=== Work to do ===
Copy exactly the lines from the start of the data below through the one that carries "def h(z): return", and only those.

=== Material ===
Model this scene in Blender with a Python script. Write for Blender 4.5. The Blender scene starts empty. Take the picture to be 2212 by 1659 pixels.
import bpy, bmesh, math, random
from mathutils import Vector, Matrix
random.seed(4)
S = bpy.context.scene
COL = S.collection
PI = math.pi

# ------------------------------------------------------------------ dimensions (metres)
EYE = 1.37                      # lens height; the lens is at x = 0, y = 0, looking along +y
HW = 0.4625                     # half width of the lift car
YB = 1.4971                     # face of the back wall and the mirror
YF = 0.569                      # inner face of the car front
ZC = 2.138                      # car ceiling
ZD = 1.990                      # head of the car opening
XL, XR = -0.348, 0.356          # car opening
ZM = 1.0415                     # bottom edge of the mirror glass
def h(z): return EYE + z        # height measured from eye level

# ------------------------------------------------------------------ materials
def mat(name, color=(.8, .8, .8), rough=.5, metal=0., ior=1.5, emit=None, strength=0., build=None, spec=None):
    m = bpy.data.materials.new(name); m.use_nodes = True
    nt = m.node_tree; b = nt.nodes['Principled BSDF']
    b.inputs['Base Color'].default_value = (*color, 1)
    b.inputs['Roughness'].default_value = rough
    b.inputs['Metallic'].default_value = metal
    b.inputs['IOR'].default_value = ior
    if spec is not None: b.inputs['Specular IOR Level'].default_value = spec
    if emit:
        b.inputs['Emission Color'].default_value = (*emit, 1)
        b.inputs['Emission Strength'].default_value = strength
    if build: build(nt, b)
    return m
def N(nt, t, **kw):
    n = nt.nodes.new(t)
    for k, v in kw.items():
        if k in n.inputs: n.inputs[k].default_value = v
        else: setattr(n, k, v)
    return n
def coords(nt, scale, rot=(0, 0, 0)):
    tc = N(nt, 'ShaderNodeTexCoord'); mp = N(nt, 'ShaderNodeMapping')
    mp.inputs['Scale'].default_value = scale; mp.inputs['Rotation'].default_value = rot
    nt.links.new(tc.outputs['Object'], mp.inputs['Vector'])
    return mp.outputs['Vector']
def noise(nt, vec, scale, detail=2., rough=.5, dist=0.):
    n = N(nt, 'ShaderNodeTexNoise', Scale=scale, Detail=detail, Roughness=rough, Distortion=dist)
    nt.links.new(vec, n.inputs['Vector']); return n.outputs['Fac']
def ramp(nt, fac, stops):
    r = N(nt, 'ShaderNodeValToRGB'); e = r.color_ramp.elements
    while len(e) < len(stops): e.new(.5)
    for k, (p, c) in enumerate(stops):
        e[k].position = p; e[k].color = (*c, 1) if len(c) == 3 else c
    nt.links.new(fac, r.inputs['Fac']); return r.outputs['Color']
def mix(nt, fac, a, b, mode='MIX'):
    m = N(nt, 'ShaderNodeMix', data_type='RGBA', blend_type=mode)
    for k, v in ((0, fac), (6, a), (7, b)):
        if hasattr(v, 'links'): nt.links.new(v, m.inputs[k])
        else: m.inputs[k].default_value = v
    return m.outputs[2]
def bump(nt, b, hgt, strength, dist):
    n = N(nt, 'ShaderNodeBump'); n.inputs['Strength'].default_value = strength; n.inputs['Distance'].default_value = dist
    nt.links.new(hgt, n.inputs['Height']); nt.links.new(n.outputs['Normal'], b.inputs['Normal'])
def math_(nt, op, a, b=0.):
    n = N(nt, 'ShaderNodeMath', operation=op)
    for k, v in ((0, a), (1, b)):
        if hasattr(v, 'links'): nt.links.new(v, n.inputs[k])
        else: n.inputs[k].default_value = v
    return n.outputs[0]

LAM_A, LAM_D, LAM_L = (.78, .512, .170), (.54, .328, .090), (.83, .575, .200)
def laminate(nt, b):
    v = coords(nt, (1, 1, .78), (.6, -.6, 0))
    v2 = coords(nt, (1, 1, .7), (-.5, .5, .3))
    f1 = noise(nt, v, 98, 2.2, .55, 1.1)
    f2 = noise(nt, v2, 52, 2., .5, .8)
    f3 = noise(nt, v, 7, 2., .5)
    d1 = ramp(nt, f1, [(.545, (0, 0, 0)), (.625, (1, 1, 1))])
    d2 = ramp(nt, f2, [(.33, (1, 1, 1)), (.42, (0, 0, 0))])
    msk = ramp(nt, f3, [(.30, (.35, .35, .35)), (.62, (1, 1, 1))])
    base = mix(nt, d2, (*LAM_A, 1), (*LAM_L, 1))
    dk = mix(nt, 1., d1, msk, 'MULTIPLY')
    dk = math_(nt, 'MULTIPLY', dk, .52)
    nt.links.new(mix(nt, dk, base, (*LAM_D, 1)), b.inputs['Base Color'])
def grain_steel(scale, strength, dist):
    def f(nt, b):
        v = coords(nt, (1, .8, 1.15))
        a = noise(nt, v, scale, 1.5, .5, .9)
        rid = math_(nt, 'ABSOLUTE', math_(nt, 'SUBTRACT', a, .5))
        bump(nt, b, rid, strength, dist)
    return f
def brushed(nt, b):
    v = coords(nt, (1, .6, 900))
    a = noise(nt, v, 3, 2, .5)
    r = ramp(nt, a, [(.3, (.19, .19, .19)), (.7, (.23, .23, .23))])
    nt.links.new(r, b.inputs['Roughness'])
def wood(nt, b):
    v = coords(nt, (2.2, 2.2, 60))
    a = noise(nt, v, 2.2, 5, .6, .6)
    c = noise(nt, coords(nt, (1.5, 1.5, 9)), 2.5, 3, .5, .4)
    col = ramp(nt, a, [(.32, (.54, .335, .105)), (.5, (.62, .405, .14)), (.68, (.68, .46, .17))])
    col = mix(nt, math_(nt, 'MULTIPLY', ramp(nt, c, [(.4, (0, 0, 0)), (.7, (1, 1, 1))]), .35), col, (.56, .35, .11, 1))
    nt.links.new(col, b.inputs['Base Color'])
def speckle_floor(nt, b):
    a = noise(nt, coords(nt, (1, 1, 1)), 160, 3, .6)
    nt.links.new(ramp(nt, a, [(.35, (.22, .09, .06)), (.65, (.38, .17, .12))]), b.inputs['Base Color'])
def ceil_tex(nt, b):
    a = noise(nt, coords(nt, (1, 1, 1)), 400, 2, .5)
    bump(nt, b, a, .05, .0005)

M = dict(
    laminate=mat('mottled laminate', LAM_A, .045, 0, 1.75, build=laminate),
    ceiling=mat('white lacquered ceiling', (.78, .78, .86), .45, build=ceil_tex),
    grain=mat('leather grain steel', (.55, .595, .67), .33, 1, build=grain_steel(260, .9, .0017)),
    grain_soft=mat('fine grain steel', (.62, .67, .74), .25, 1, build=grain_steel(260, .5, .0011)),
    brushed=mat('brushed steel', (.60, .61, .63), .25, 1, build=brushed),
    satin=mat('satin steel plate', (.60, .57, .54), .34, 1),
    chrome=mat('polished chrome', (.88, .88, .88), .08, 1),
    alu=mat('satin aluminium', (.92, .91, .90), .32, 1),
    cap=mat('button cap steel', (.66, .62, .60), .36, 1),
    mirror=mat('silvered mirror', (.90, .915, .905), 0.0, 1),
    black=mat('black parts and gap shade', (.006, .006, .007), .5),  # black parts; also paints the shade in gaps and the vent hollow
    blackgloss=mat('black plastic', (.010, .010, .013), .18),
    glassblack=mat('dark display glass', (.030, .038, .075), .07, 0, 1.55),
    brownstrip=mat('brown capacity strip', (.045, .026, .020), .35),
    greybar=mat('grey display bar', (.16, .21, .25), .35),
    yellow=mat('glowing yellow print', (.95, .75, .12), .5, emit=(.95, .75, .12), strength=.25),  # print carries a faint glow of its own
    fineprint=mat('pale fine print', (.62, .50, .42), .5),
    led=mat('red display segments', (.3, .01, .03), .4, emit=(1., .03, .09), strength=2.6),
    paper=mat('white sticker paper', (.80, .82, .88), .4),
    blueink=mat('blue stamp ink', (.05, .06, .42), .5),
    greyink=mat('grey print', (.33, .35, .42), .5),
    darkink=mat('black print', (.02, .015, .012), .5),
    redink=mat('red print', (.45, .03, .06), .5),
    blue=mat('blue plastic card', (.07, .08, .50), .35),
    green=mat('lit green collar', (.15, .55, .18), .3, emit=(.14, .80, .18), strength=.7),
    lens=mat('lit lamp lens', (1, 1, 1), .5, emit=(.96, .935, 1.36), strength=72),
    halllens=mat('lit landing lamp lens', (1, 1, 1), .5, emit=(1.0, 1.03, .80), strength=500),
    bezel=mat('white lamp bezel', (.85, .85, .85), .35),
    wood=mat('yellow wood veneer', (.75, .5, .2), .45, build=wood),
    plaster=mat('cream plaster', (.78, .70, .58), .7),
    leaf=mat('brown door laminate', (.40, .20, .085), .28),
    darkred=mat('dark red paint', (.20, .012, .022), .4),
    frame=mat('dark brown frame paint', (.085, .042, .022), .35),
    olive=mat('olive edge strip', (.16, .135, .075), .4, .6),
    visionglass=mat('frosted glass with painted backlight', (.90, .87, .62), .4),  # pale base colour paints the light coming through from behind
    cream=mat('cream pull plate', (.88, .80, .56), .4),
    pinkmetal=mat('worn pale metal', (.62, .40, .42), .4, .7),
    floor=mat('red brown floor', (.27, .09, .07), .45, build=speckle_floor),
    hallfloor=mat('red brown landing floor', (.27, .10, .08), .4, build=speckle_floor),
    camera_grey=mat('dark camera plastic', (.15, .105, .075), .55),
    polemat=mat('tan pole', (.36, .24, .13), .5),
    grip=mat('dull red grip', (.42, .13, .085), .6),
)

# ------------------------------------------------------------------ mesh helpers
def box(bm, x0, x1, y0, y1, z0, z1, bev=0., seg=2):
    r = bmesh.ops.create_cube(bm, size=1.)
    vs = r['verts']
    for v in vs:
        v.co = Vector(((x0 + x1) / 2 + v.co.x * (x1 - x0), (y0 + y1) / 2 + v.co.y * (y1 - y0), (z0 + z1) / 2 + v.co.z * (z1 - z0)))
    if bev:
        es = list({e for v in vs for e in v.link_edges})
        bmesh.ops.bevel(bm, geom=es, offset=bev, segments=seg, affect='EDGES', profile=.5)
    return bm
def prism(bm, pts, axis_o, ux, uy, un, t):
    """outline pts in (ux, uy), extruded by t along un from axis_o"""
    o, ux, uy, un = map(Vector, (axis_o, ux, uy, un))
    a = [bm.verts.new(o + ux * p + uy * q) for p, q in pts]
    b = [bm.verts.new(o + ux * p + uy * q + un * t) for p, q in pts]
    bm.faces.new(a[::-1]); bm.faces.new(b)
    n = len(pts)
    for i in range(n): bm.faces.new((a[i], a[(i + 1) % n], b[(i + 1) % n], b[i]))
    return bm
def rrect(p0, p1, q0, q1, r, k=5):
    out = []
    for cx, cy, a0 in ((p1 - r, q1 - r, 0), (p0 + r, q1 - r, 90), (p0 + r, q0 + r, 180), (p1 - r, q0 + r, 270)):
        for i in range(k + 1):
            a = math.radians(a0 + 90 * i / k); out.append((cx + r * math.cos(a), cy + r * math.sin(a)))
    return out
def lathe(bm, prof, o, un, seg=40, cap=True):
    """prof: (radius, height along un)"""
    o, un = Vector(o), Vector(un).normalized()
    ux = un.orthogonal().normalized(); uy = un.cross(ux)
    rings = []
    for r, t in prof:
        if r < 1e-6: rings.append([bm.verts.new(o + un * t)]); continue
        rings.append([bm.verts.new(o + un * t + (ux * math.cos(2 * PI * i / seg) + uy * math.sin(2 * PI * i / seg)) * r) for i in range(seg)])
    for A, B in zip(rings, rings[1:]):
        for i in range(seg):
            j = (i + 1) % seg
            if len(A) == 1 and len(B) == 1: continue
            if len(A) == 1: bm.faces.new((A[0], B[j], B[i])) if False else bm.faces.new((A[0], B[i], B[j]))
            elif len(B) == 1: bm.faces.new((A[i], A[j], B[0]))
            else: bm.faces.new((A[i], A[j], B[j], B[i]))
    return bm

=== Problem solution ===
Model this scene in Blender with a Python script. Write for Blender 4.5. The Blender scene starts empty. Take the picture to be 2212 by 1659 pixels.
import bpy, bmesh, math, random
from mathutils import Vector, Matrix
random.seed(4)
S = bpy.context.scene
COL = S.collection
PI = math.pi

# ------------------------------------------------------------------ dimensions (metres)
EYE = 1.37                      # lens height; the lens is at x = 0, y = 0, looking along +y
HW = 0.4625                     # half width of the lift car
YB = 1.4971                     # face of the back wall and the mirror
YF = 0.569                      # inner face of the car front
ZC = 2.138                      # car ceiling
ZD = 1.990                      # head of the car opening
XL, XR = -0.348, 0.356          # car opening
ZM = 1.0415                     # bottom edge of the mirror glass
def h(z): return EYE + z        # height measured from eye level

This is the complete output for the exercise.